The above pictures were taken Saturday in the fabulous marketplace in downtown Dordt (Dordrecht). Granted, these flowers were greenhouse grown but I have seen signs of Daffodils and Tulips appearing. More shots of the Saturday market...

Speaking of markets, very close to where I have my lodgings are located 3 grocery stores. All very good  and each very different. One is a very high end Western European/Dutch Supermarket chain. Next to it is a fine market that specializes in Eastern European and Ukrainian foodstuffs. Nearby is a market that is strictly Turkish and Middle Eastern! What a selection of wonderful foods. Yes, I am getting fat again!
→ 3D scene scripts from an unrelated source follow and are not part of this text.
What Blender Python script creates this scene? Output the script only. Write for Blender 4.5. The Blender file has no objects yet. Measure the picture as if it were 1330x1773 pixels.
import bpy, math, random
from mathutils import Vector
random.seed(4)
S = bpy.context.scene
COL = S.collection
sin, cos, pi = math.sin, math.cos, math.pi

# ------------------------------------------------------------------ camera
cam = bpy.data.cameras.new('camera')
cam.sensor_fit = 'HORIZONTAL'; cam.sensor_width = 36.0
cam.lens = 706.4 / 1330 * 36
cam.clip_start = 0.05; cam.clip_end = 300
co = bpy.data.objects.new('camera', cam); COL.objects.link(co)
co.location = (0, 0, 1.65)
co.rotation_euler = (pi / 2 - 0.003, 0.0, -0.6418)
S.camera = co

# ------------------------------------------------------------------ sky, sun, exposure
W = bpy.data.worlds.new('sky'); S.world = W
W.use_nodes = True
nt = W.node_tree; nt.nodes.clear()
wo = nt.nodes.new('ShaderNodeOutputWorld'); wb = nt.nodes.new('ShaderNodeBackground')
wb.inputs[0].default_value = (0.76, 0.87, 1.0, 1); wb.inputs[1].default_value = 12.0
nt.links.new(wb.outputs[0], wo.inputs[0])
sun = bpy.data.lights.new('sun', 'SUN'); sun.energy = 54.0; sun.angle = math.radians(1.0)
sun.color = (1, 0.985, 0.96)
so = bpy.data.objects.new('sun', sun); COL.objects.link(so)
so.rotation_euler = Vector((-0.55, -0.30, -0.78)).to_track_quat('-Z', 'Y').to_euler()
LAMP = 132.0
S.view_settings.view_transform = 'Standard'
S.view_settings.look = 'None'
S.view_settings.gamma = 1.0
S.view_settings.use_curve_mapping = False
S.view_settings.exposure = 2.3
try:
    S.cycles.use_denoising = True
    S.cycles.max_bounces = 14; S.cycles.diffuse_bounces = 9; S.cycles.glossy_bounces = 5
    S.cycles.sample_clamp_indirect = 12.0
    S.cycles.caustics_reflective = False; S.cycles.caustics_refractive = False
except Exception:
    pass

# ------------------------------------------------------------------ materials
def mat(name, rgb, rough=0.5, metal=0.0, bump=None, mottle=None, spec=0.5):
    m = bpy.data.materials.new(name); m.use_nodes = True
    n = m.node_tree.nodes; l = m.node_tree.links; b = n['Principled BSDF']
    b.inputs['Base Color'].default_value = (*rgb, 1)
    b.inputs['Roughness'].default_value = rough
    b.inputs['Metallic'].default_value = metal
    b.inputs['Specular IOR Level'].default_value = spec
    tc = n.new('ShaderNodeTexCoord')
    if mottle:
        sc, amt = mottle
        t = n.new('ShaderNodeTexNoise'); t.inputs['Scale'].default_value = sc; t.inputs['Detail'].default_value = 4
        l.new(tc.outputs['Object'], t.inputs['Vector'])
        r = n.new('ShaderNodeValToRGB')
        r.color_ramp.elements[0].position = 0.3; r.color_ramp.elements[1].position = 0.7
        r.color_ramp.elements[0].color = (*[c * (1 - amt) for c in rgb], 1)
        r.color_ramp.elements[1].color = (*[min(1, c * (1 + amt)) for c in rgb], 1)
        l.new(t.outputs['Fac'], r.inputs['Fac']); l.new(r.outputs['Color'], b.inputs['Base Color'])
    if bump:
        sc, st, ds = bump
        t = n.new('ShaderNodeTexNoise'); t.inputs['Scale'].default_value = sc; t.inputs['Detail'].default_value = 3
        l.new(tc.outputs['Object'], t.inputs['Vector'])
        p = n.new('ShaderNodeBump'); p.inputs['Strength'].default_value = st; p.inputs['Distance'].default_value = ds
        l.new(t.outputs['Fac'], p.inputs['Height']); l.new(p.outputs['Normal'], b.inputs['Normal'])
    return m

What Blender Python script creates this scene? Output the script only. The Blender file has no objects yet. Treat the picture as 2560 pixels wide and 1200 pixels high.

Good thing that I work hard every day and ride the old bike, huh!

The food choices reflect the international mix of people here. I am happy to say that Holland, at least where I am, is a wonderful cultural melting pot of West Indians, Africans, Turks, Arabs and Asians with some white people thrown in. Everyone seems to get along... most of the time.

The apartment that I'm being lodged in is a small 4 room apartment located in the basement of what used to be an old Dutch farmhouse. The area that used to be gardens and crops is now all housing units but look what I found in an old shed on the premises where the bicycle is stored... These are authentic and NOT from a souvenir shop! Cool, huh?

On that note, Crew, I will leave you to your duties...

Carry On and Press On Regardless!

   Chuck Handy, from the farmhouse but thinking of the sea...

1 comment:

  1. Interesting and exciting post. I enjoyed it very much, but pictures didn't download. Could be my connection.